Saya akhirnya masuk UGM. Pun begitu dengan empat adik saya. Sedangkan satu adik saya yang lain tidak kuliah di UGM. Uniknya, selama saya kuliah, Bapak tak pernah lagi mempersoalkan nilai akademik saya. "Yang penting UGM kau." Begitu kira-kira pandangan Bapak. Bapak punya keyakinan bahwa keberhasilan si sulung akan mengilhami adik-adiknya. Terbukti.

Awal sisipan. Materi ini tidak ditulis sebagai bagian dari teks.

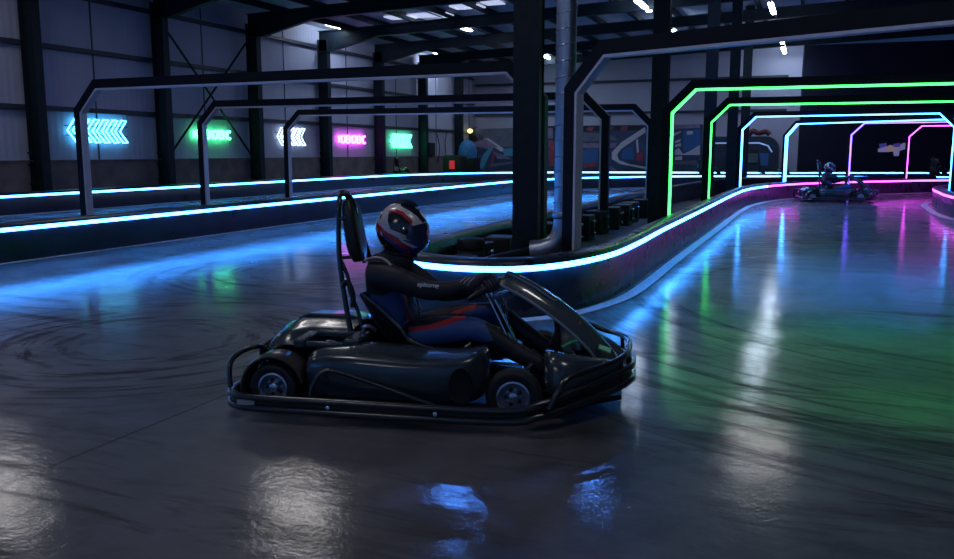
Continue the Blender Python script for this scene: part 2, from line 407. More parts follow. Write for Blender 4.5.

Kegigihan Bapak dalam hal pendidikan menjadi teladan bagi saya untuk melanjutkan kuliah. Setelah sekitar dua puluh tahun melanglang-buana di dunia profesional, saya kembali ke bangku kuliah. Saya mulai mengambil master pada usia 43 tahun di IPB, tarik nafas sebentar, lalu melanjutkan kuliah doktoral pada usia 46 tahun. Juga di IPB. Saya berhasil menjadi Doktor pada usia 50 tahun. Keberhasilan ini ingin saya bagi dengan Bapak. "Pak, Doktor anak bapak yang bandal ini.." Tapi Bapak sudah pergi untuk selamanya saat saya masih mengerjakan penelitian untuk disertasi saya di laboratorium.
Tahun ketika Bapak pergi, adalah salah satu tahun paling lara dalam hidup saya.